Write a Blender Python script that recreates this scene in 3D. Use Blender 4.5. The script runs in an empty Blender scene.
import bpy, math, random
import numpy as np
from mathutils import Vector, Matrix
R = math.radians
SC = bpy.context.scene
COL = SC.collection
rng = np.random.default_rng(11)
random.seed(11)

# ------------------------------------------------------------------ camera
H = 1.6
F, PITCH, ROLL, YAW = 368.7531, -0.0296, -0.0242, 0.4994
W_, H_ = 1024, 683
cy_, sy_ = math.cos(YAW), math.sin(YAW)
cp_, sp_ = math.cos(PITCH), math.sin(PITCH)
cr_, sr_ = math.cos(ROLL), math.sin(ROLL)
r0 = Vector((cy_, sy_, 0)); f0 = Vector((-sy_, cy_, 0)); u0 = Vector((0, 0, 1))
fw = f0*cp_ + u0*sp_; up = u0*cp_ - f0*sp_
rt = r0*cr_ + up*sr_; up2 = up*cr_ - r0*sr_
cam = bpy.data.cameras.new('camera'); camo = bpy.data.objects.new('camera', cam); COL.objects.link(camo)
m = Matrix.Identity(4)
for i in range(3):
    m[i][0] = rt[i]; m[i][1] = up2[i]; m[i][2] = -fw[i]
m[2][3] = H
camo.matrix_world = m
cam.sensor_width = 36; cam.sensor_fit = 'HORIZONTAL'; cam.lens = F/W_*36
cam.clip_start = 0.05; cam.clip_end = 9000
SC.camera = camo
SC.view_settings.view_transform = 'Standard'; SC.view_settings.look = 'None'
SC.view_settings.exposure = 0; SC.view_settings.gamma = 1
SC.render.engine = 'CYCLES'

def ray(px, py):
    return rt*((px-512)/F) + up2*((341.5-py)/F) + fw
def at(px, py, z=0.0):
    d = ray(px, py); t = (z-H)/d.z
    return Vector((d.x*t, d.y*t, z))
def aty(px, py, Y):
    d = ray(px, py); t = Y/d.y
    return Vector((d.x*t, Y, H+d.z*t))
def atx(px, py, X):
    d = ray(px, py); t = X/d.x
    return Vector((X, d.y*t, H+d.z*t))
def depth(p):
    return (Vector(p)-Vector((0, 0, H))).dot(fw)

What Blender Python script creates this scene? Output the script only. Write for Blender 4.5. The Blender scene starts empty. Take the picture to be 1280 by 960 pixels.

──────────────────────────────

WORK INSTRUCTIONS: Using the listing, copy every line where the word "empty" shows up.

SOLUTION FOR THIS PROBLEM:
Write a Blender Python script that recreates this scene in 3D. Use Blender 4.5. The script runs in an empty Blender scene.
What Blender Python script creates this scene? Output the script only. Write for Blender 4.5. The Blender scene starts empty. Take the picture to be 1280 by 960 pixels.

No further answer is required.